For years, fragmented networking and security environments were a manageable inefficiency. AI has changed that calculus. Here’s what 525 senior IT and security leaders say it’s costing their organizations – and what they’re doing about it.
35%
of organizations suffered a security breach in the past year that was caused or worsened by poor coordination between networking and security teams.
73%
say technical complexity has delayed or derailed a critical project in the past year – making integration failure the leading cause of project collapse.
99%
have identified convergence as a recognized organizational goal – but most are still navigating the technical and human barriers standing in the way.
Most organizations didn’t set out to build fragmented environments. They made sensible decisions, tool by tool, over years. The result is what we call the complexity tax: the compounding cost of networking and security infrastructure that was never designed to work as a whole.
It shows up as budget consumed by redundant tooling, security gaps where coordination breaks down, and critical initiatives that stall waiting for teams to align. The 2026 State of SASE + AI report puts hard numbers on a problem most organizations have been absorbing quietly – and shows why AI is making it impossible to ignore.
Where technology & organizational dynamics collide
Fragmented architecture doesn’t just complicate technology – it fragments teams. When networking and security operate from different systems, different priorities, and different definitions of success, alignment becomes its own full-time job.
The organizations making the most progress on convergence aren’t only consolidating tools. They’re restructuring how their teams collaborate, clarifying ownership, and building governance that lets both sides move together. This report documents the technical and organizational barriers that derail convergence initiatives – and the conditions that allow organizations to push through them.
Nearly all leaders surveyed (99%) have named convergence a strategic priority, and 95% say AI is what’s making it urgent. The consensus on direction is clear. The execution isn’t.

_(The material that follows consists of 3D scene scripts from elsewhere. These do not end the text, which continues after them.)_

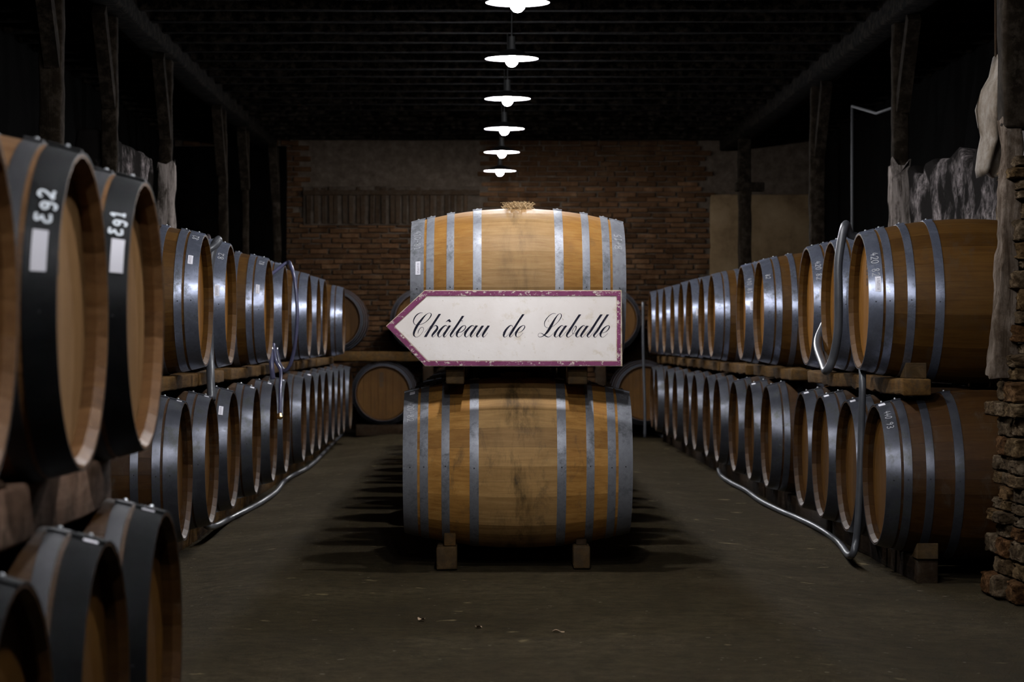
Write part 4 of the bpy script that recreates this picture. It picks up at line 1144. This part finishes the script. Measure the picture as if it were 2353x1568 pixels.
for k in range(3):
    d = k * .055
    hose('coiled_hose', [Vector((-1.62 - d, 14.3 + d, 1.05)), Vector((-1.60 - d, 14.25 + d, 1.4)), Vector((-1.62 - d, 14.35 + d, 1.64)), Vector((-1.66 - d, 14.6 + d, 1.70)), Vector((-1.72 - d, 14.9 + d, 1.62)), Vector((-1.74 - d, 15.05 + d, 1.3))], 0.014, 'hose_brown',
         ['first brown hose strand arched in the gap after the second upper barrel', 'middle brown hose strand arched in the gap after the second upper barrel', 'last brown hose strand arched in the gap after the second upper barrel'][k])
q = 16.9
hose('dangling_hose', [Vector((-1.75, 16.62, 1.3)), Vector((-1.55, 16.65, 1.45)), at(656, 606, 16.95), at(668, 612, 16.85), at(678, 650, 16.8), at(683, 720, 16.78), at(678, 790, 16.78), at(668, 835, 16.8), at(655, 852, 16.82), at(643, 838, 16.84), at(634, 800, 16.86)], 0.013, 'hose_blue', 'blue hose loop hanging around the fourth upper barrel beyond the black-hooped ones')
hose('dangling_hose', [at(628, 790, 16.7), at(634, 830, 16.66), at(645, 855, 16.6), at(644, 900, 16.5), at(643, 952, 16.4)], 0.012, 'hose_blue', 'short blue hose end with brass coupling hanging before the lower tier', fitting=True)
hose('dangling_hose', [at(622, 800, 16.65), at(624, 840, 16.6), at(627, 872, 16.6)], 0.018, 'hose_blue', 'thick dark blue hose piece between the tiers beside the brass coupling')
hose('hanging_hose', [Vector((1.80, 27.05, 1.5)), Vector((1.80, 27.05, 1.1)), Vector((1.81, 27.06, 0.7)), Vector((1.82, 27.05, 0.3)), Vector((1.82, 27.05, -.02))], 0.016, 'hose_grey', 'thin grey hose hanging at the end of the stone pier row')

# ------------------------------------------------------------------ dry leaves on the floor
for i, (px, py, lab) in enumerate([(1283, 1453, 'small curled dry leaf on the floor under the square end of the sign'), (1100, 1442, 'flat pale dry leaf on the open floor in front of the stack'), (968, 1424, 'tan dry leaf on the floor nearest the 420-82 support block')]):
    p = on_floor(px, py, 0.004, 0)
    v, f = [], []
    for a in range(7):
        t_ = a / 6; w_ = 0.010 * math.sin(math.pi * (0.08 + t_ * .9)) + .001
        for s in (-1, 0, 1): v.append(((t_ - .5) * .045, s * w_, .003 + abs(s) * .006 * math.sin(t_ * 5 + i)))
    for a in range(6):
        for s in range(2): k = a * 3 + s; f.append((k, k + 3, k + 4, k + 1))
    o = mesh_obj('dry_leaf', v, f, M['leaf'], smooth=True); o.location = p; o.rotation_euler = (0, 0, i * 1.1)
    tag(o, lab, 'leaf', 'dry leaves on the floor')
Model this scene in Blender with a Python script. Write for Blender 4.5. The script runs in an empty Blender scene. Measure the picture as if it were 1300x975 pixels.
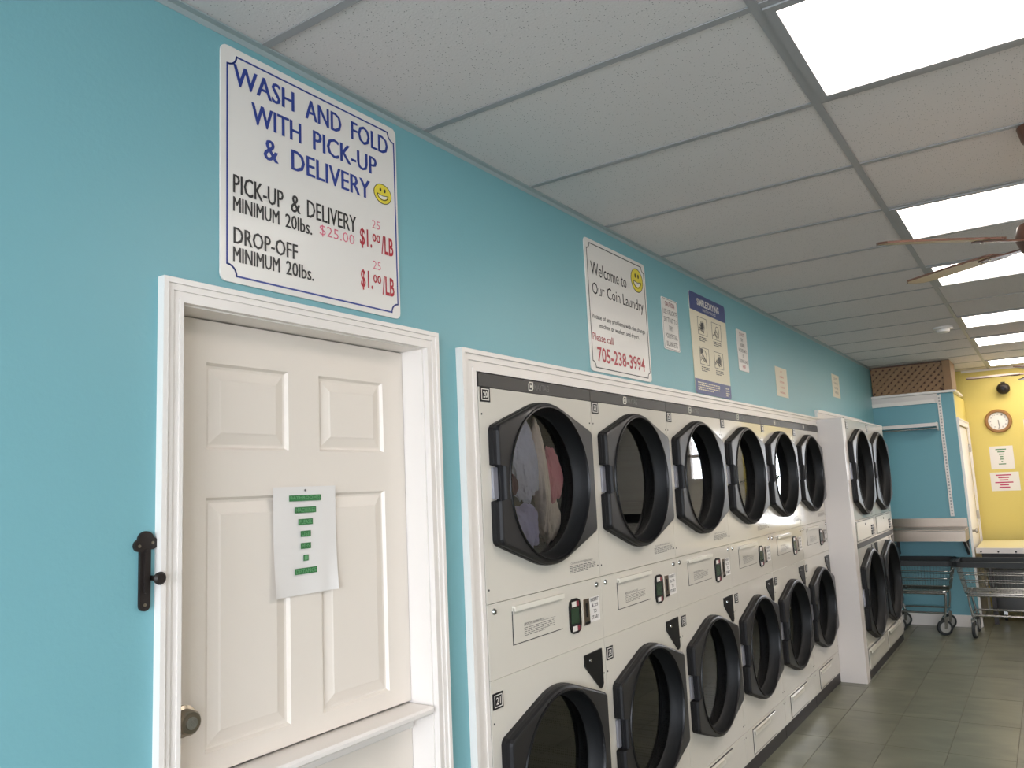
import bpy, bmesh, math, random
from mathutils import Vector, Matrix, noise

random.seed(7)
PI = math.pi
C = bpy.context.scene.collection
SC = bpy.context.scene

# ------------------------------------------------------------------ camera
f_px, yaw, pitch, roll = 1007.36, 0.588091, 0.130937, -0.046474
CAM = Vector((1.5156, 0.0, 1.5721))
fwd = Vector((-math.sin(yaw)*math.cos(pitch), math.cos(yaw)*math.cos(pitch), math.sin(pitch)))
rt = Vector((math.cos(yaw), math.sin(yaw), 0))
up = rt.cross(fwd)
r2 = rt*math.cos(roll) + up*math.sin(roll)
u2 = up*math.cos(roll) - rt*math.sin(roll)
cd = bpy.data.cameras.new('camera')
cam = bpy.data.objects.new('camera', cd)
C.objects.link(cam)
cam.matrix_world = Matrix(((r2.x, u2.x, -fwd.x, CAM.x), (r2.y, u2.y, -fwd.y, CAM.y), (r2.z, u2.z, -fwd.z, CAM.z), (0, 0, 0, 1)))
cd.sensor_fit = 'HORIZONTAL'
cd.sensor_width = 36
cd.lens = f_px/1300*36
cd.clip_start = 0.05
SC.camera = cam

# ------------------------------------------------------------------ world, lights, exposure
LAMP = 9.0          # ceiling diffuser emission
SKY = 13.0           # daylight outside the windows
EXPO = 0.12
w = bpy.data.worlds.new('daylight')
SC.world = w
w.use_nodes = True
w.node_tree.nodes['Background'].inputs[0].default_value = (0.88, 0.91, 1.0, 1)
w.node_tree.nodes['Background'].inputs[1].default_value = SKY
SC.view_settings.view_transform = 'Standard'
SC.view_settings.look = 'None'
SC.view_settings.exposure = EXPO
SC.view_settings.gamma = 1
SC.view_settings.use_curve_mapping = False


def portal(name, loc, sx, sy, rot):
    l = bpy.data.lights.new(name, 'AREA')
    l.shape = 'RECTANGLE'
    l.size, l.size_y = sx, sy
    l.cycles.is_portal = True
    o = bpy.data.objects.new(name, l)
    C.objects.link(o)
    o.location = loc
    o.rotation_euler = rot


XR, YF, YB, H = 4.6, -2.2, 10.6, 2.687
portal('window_portal', (2.3, YF-0.02, 1.5), 3.6, 2.0, (PI/2, 0, 0))
portal('window_portal_back', (1.56, YB+0.02, 1.5), .44, 1.1, (-PI/2, 0, 0))


# ------------------------------------------------------------------ materials
def lin(r, g, b):
    f = lambda v: (v/255/12.92) if v/255 <= .04045 else ((v/255+.055)/1.055)**2.4
    return (f(r), f(g), f(b), 1)


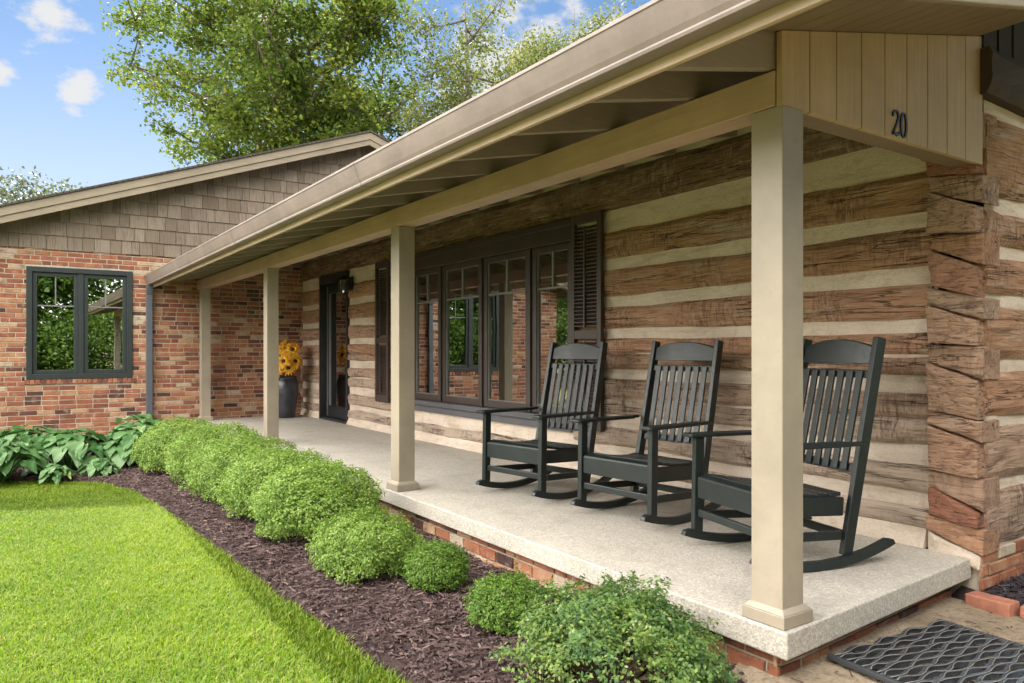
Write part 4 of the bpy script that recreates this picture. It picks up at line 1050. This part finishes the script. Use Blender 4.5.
def tree(name, label, x, y, H, trunk, crown, nl, leaf, mat, seed, base=None, group=None, limbs=16, clump=.55, twigs=5, lean=(0, 0), spread=.6):
    """crown = (cx, cy, cz, rx, ry, rz) relative to the foot"""
    q = random.Random(seed); r_ = np.random.default_rng(seed); zb = LZ; t = empty(name, (x, y, zb), label, 'tree', group)
    foot = Vector((x, y, zb-.1)); cx, cy, cz, rx, ry, rz_ = crown; cc = Vector((x+cx, y+cy, zb+cz)); base = base or (cz-rz_)*.9
    mb = MB(); pts = []; n = 10
    for i in range(n+1):
        f = i/n; pts.append(foot+Vector((cx*.6*f*f+lean[0]*f+.18*math.sin(f*5+seed)*f, cy*.6*f*f+lean[1]*f+.15*math.cos(f*4+seed)*f, H*f*.92)))
    mb.tube(pts, [trunk*(1-.97*(i/n)**.9)*(1.35 if i == 0 else 1) for i in range(n+1)], 9); tips = []
    for k in range(limbs):
        f = (k+q.random())/limbs; zs = base+(H*.86-base)*f; i = min(n-1, int(zs/(H*.92)*n)); s_ = zs/(H*.92)*n-i; st = pts[i].lerp(pts[i+1], min(1, s_))
        a = k*2.4+q.uniform(-.5, .5)
        ze = (zs-cz)/rz_*.75+q.uniform(.0, .45); ze = max(-.8, min(.97, ze)); rr_ = math.sqrt(max(.05, 1-ze*ze))*q.uniform(.72, 1.02)
        en = cc+Vector((math.cos(a)*rx*rr_, math.sin(a)*ry*rr_, ze*rz_)); md = st.lerp(en, .5)+Vector((0, 0, -.10*(en-st).length*q.uniform(-.3, 1)))
        L = (en-st).length; w_ = max(.018, trunk*.5*(1-f*.6)); pl = [st, st.lerp(md, .55), md, md.lerp(en, .55), en]
        mb.tube(pl, [w_, w_*.75, w_*.5, w_*.33, w_*.12], 6); tips += [(en, 1), (pl[3], .85), (md, .6)]
        for j in range(twigs):
            g = q.uniform(.3, 1); p0 = pl[min(3, int(g*4))].lerp(pl[min(4, int(g*4)+1)], g*4-int(g*4)) if g < 1 else en
            d = Vector((q.gauss(0, 1), q.gauss(0, 1), q.gauss(.15, .7))).normalized()*L*q.uniform(.22, .48)*spread*1.5
            p1 = p0+d; qv = Vector(((p1.x-cc.x)/rx, (p1.y-cc.y)/ry, (p1.z-cc.z)/rz_))
            if qv.length > 1.08: p1 = cc+Vector((qv.x*rx, qv.y*ry, qv.z*rz_))/qv.length*1.04
            mb.tube([p0, p0.lerp(p1, .5)+Vector((0, 0, .06*L*q.uniform(-1, 1)*.5)), p1], [w_*.3, w_*.2, .008], 4); tips += [(p1, 1), (p0.lerp(p1, .6), .8)]
    obj('trunk', mb, m_bark, t, smooth=True)
    P = np.array([tuple(p) for p, _ in tips]); wgt = np.array([k for _, k in tips])*r_.uniform(.35, 1.3, len(tips)); idx = r_.choice(len(P), nl, p=wgt/wgt.sum())
    C = P[idx]+np.clip(r_.normal(0, 1, (nl, 3)), -1.7, 1.7)*(clump*r_.uniform(.6, 1.3, len(P))[idx])[:, None]*[1, 1, .72]
    C = C[C[:, 2] > zb+.2]
    V, F = leaves(C, np.tile([0, 0, 1.], (len(C), 1)), leaf, .62, .9, .1)
    cl = r_.normal(0, .16, len(P))[idx][:len(C)]
    np_obj('crown', V, F, np.clip(.45+cl+r_.normal(0, .2, len(C)), 0, 1), mat, t)
tree('maple_tree', 'big dense green maple rising behind the brick wing roof', -30.2, 7.3, 19.5, .42, (-.9, -1.4, 14.2, 6.6, 6.6, 5.5), 66000, .205, m_maple, 3, base=6.0, limbs=36, clump=.46, twigs=8)
tree('slim_tree', 'slim airy tree with one straight stem, right of the maple', -23.0, 10.6, 17, .24, (0, 0, 10.0, 3.0, 3.0, 6.8), 17000, .15, m_locust, 5, base=2.8, limbs=24, clump=.5, twigs=4, spread=.45)
tree('slim_tree', 'airy forked tree with several stems above the porch gutter', -22.0, 15.0, 17, .26, (.2, .4, 11.0, 3.4, 3.4, 6.6), 19000, .15, m_locust, 6, base=3.4, limbs=22, clump=.5, twigs=5, spread=.5)
tree('slim_tree', 'thin airy tree between the two slim trees, farther back', -27.0, 15.6, 17, .15, (0, 0, 10.5, 3.0, 3.0, 6.5), 10000, .16, m_locust, 8, base=3.4, limbs=20, clump=.5, twigs=4, spread=.45)
tree('distant_tree', 'low grey green tree at the right end of the tree line', -27.0, 24.6, 12.5, .22, (0, 0, 11.0, 2.6, 2.6, 4.4), 7000, .2, m_grey, 7, base=5, limbs=18, clump=.5, twigs=5)
tree('distant_tree', 'tiny far tree top showing over the wing roof at the left edge', -52.0, -3.0, 12.6, .3, (0, 0, 8.5, 3.6, 3.6, 4.2), 9000, .26, m_grey, 9, base=3, limbs=16, clump=.7, twigs=4)
YT = [(13, -3.2, 10, 4.2), (11.5, -7.5, 9, 3.6), (17, -9, 12, 4.8), (19, 1.5, 13, 4.8), (-27, -16, 11, 4.4), (24, -4.5, 14, 5), (-36, -24, 13, 5.5), (25, -13, 12, 4.8), (8.5, -15.6, 11, 4.0), (14, -19, 13, 4.8)]
for i, (x, y, H, rc) in enumerate(YT):
    tree('yard_tree', 'leafy green yard tree across the lawn, seen only mirrored in the window glass', x, y, H, .22, (0, 0, H*.46, rc, rc, H*.47), 17000, .26, m_farleaf, 40+i, base=.8, group='yard trees mirrored in the windows', limbs=18, clump=.75, twigs=4)

for i in range(9):
    tree('field_tree', 'far leafy tree at the end of the lawn, seen only mirrored in the window glass', -34+i*8.5, -46-5*math.sin(i*2.1), 12+2*math.sin(i*1.7), .3, (0, 0, 6, 5.2, 5.2, 6), 5000, .55, m_farleaf, 120+i, base=1.2, group='far trees mirrored in the windows', limbs=14, clump=1., twigs=3)
HB = [(10.5, -1.2), (11.5, -4.4), (12.5, -11), (16, 3.5), (21, -7.5), (-22, -13.5), (-24, -10), (-31, -17), (5.2, -12.6), (9.2, -14.6)]
for i, (x, y) in enumerate(HB):
    tree('yard_bush', 'wide green yard bush low among the mirrored trees', x, y, 3.0, .10, (0, 0, 1.5, 2.3, 2.3, 1.6), 9000, .17, m_farleaf, 80+i, base=.2, group='yard bushes mirrored in the windows', limbs=16, clump=.4, twigs=4)

S.render.engine = 'CYCLES'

Technical complexity and skills gaps top the list of obstacles. But a third of organizations also cite internal resistance to change – a reminder that convergence is as much a people challenge as a technology one. This report maps the full gap between intent and action, and the specific steps that allow organizations to close it.
“The complexity tax has been hiding in plain sight for a decade. The good news is that leaders now see the problem clearly: 99% have named convergence a strategic priority. The work ahead is to bring teams and technology together to execute.”